On the UK Government's approach, the report states:
[The UK] Government’s WMS and Command Paper, setting out its negotiating objectives, are in structure and in some content markedly different from the PD. The headings (in particular, the division into ‘chapters’), rather than following the PD, appear to be based on those used in existing Free Trade Agreements, such as the EU-Canada and EU-Japan agreements. As a result, significant elements of the PD are omitted, including sections on overarching principles, on fundamental rights, and on potential cooperation in the international sphere.
Chapter 3 of the report compared the EU and UK approaches on specific issues. Some of those issues relevant to devolved matters include:
Economic partnership
Public procurement
Transport
Fisheries
Level playing field and sustainability
Internal security
On the level playing field, the Committee's conclusions were that agreement on competition policy, the environment, labour standards and taxation could be reached within the existing positions of the UK and the EU. However, the positions on State Aid are "essentially incompatible".

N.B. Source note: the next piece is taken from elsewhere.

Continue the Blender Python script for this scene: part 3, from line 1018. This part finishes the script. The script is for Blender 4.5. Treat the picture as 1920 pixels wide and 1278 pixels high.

Although the UK and the EU agreed in the Political Declaration to “robust commitments to ensure a level playing field”, the precise nature of those commitments was not defined. The Council Decision adds considerably more detail, and while it calls for non-regression in several areas, it demands continuing alignment with EU rules only in respect of State aid.
The Government’s acceptance that the two sides should make “reciprocal commitments” to maintaining high standards in competition policy, the environment, labour standards and taxation, leaves open the possibility that the two sides could reach agreement in these areas. But the UK and EU positions on State aid are essentially incompatible, and have recently hardened.
Whether a binding commitment to "non regression" in the area of State Aid by the UK, as opposed to dynamic alignment with EU rules, will be sufficient for the EU will be worth watching. This topic is discussed in more detail in Issue 1.
On 11 March, Chancellor of the Duchy of Lancaster and Minister for the Cabinet Office, Michael Gove appeared before the UK Parliament's Future Relationship with the European Union (FREU) Committee.
The FREU Committee's twitter feed reported on the meeting and a full transcript will be available soon from the Committee website.
The Withdrawal Agreement establishes a Joint Committee responsible for the implementation and application of the Agreement. The Joint Committee will be composed of representatives of the EU and of the UK and co-chaired by both sides. The UK or the EU may refer any issue relating to the functioning of the Withdrawal Agreement to the Joint Committee which is empowered to make decisions and recommendations by mutual consent.
On 1 March 2020, the UK Government confirmed that Chancellor of the Duchy of Lancaster and Minister for the Cabinet Office, Michael Gove MP, will be the UK's co-chair of the Joint Committee. Paymaster General, Penny Mordaunt MP will act as the alternate co-chair.
Section 34 of the European Union (Withdrawal Agreement) Act 2020 requires the UK Government to appoint a serving UK minister as the UK co-chair.